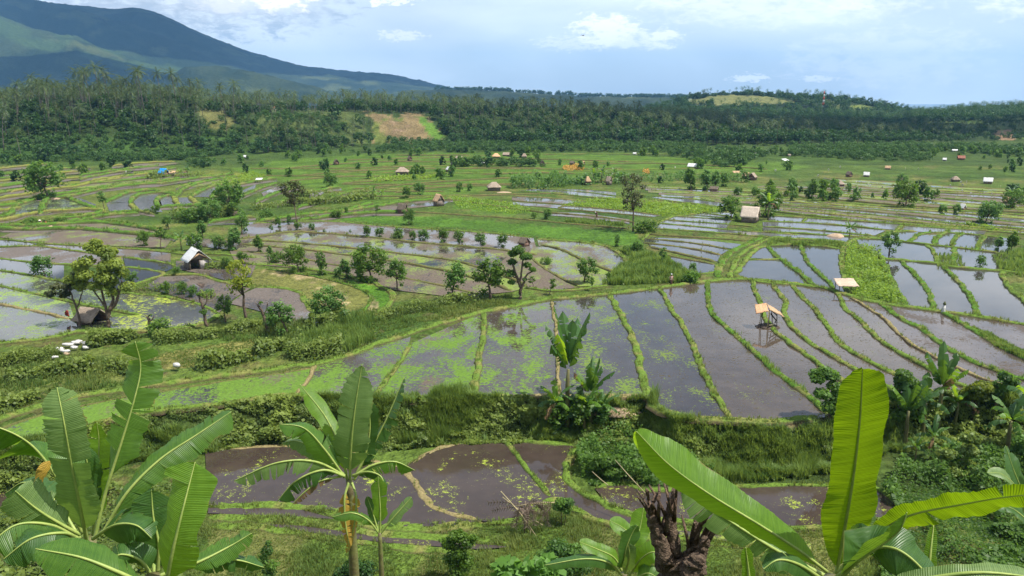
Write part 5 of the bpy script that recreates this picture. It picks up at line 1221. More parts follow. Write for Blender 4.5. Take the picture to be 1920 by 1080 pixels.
def leaf_mesh(path, W, hint, fold=(.15, .15), curl=.3, tears=3, seed=0, rows=60, cols=5, pet=.12, tip=.2, wav=1.0, gap=.05, base=.16, taper=0.0):
    """a banana leaf along its midrib; fold = how far each half is raised (radians), tears = splits along the side veins"""
    r = np.random.default_rng(seed); p = spline(path, rows)
    s = np.r_[0, np.cumsum(np.linalg.norm(np.diff(p, axis=0), axis=1))]; Lg = s[-1]; t = s/Lg
    T = unit(np.gradient(p, axis=0)); h = np.asarray(hint, float); N = unit(h - (T@h)[:, None]*T); S = unit(np.cross(T, N))
    tb = np.clip((t-pet)/(1-pet), 0, 1)
    w = W*np.minimum(1, (tb/base+1e-4)**.6)*np.minimum(1, np.clip((1-tb)/tip, 0, 1)**.62)*(1-taper*tb)*(1+.10*np.sin(tb*9+seed)+.05*np.sin(tb*23+seed*2))
    mb = MB(); k0 = int(np.searchsorted(t, pet))
    for sd in (-1, 1):
        f = fold[0] if sd < 0 else fold[1]
        cut = sorted(set([k0, rows-1] + [int(x) for x in r.integers(k0+3, rows-3, tears if tears else 0)]))
        for a, b in zip(cut[:-1], cut[1:]):
            idx = np.arange(a, b+1); n = len(idx)
            c = np.linspace(0, 1, cols)
            extra = (r.normal(0, .22) if tears > 1 else 0); sc = s[idx].mean(); sh = (r.random()-.5)*.12*W*(tears > 2)
            ang = f + extra*.6 - (curl+abs(extra)*.5)*c
            lat = np.cumsum(np.r_[0, np.cos((ang[1:]+ang[:-1])/2)])/(cols-1); ver = np.cumsum(np.r_[0, np.sin((ang[1:]+ang[:-1])/2)])/(cols-1)
            und = wav*.05*W*np.sin(s[idx]/W*2.6+seed+sd)[:, None]*(c**1.5)[None] + wav*.03*W*r.normal(0, .5, (n, 1))*c[None]
            wid = w[idx]*(1+.05*r.normal(0, 1, n)*(tears > 2))
            V = p[idx][:, None] + sd*S[idx][:, None]*(wid[:, None]*lat[None])[..., None] + N[idx][:, None]*((wid[:, None]*ver[None])+und)[..., None] \
                + T[idx][:, None]*(((sc-s[idx])[:, None]*gap*(tears > 0)+sh+.22*wid[:, None])*c[None])[..., None]
            i = np.arange(n-1)[:, None]*cols+np.arange(cols-1)[None]
            buv = np.stack(np.broadcast_arrays(sd*c[None], s[idx][:, None]), -1).reshape(-1, 2)
            mb.add(V.reshape(-1, 3), np.stack([i, i+cols, i+cols+1, i+1], -1).reshape(-1, 4), buv=np.c_[buv, buv[:, 0]*0])
    return mb, p, N, t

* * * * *

THE PROBLEM: Set the listing down in full and exactly. Pictures within it should not appear in the copy.

THE RESULT:
Write part 5 of the bpy script that recreates this picture. It picks up at line 1221. More parts follow. Write for Blender 4.5. Take the picture to be 1920 by 1080 pixels.
def leaf_mesh(path, W, hint, fold=(.15, .15), curl=.3, tears=3, seed=0, rows=60, cols=5, pet=.12, tip=.2, wav=1.0, gap=.05, base=.16, taper=0.0):
    """a banana leaf along its midrib; fold = how far each half is raised (radians), tears = splits along the side veins"""
    r = np.random.default_rng(seed); p = spline(path, rows)
    s = np.r_[0, np.cumsum(np.linalg.norm(np.diff(p, axis=0), axis=1))]; Lg = s[-1]; t = s/Lg
    T = unit(np.gradient(p, axis=0)); h = np.asarray(hint, float); N = unit(h - (T@h)[:, None]*T); S = unit(np.cross(T, N))
    tb = np.clip((t-pet)/(1-pet), 0, 1)
    w = W*np.minimum(1, (tb/base+1e-4)**.6)*np.minimum(1, np.clip((1-tb)/tip, 0, 1)**.62)*(1-taper*tb)*(1+.10*np.sin(tb*9+seed)+.05*np.sin(tb*23+seed*2))
    mb = MB(); k0 = int(np.searchsorted(t, pet))
    for sd in (-1, 1):
        f = fold[0] if sd < 0 else fold[1]
        cut = sorted(set([k0, rows-1] + [int(x) for x in r.integers(k0+3, rows-3, tears if tears else 0)]))
        for a, b in zip(cut[:-1], cut[1:]):
            idx = np.arange(a, b+1); n = len(idx)
            c = np.linspace(0, 1, cols)
            extra = (r.normal(0, .22) if tears > 1 else 0); sc = s[idx].mean(); sh = (r.random()-.5)*.12*W*(tears > 2)
            ang = f + extra*.6 - (curl+abs(extra)*.5)*c
            lat = np.cumsum(np.r_[0, np.cos((ang[1:]+ang[:-1])/2)])/(cols-1); ver = np.cumsum(np.r_[0, np.sin((ang[1:]+ang[:-1])/2)])/(cols-1)
            und = wav*.05*W*np.sin(s[idx]/W*2.6+seed+sd)[:, None]*(c**1.5)[None] + wav*.03*W*r.normal(0, .5, (n, 1))*c[None]
            wid = w[idx]*(1+.05*r.normal(0, 1, n)*(tears > 2))
            V = p[idx][:, None] + sd*S[idx][:, None]*(wid[:, None]*lat[None])[..., None] + N[idx][:, None]*((wid[:, None]*ver[None])+und)[..., None] \
                + T[idx][:, None]*(((sc-s[idx])[:, None]*gap*(tears > 0)+sh+.22*wid[:, None])*c[None])[..., None]
            i = np.arange(n-1)[:, None]*cols+np.arange(cols-1)[None]
            buv = np.stack(np.broadcast_arrays(sd*c[None], s[idx][:, None]), -1).reshape(-1, 2)
            mb.add(V.reshape(-1, 3), np.stack([i, i+cols, i+cols+1, i+1], -1).reshape(-1, 4), buv=np.c_[buv, buv[:, 0]*0])
    return mb, p, N, t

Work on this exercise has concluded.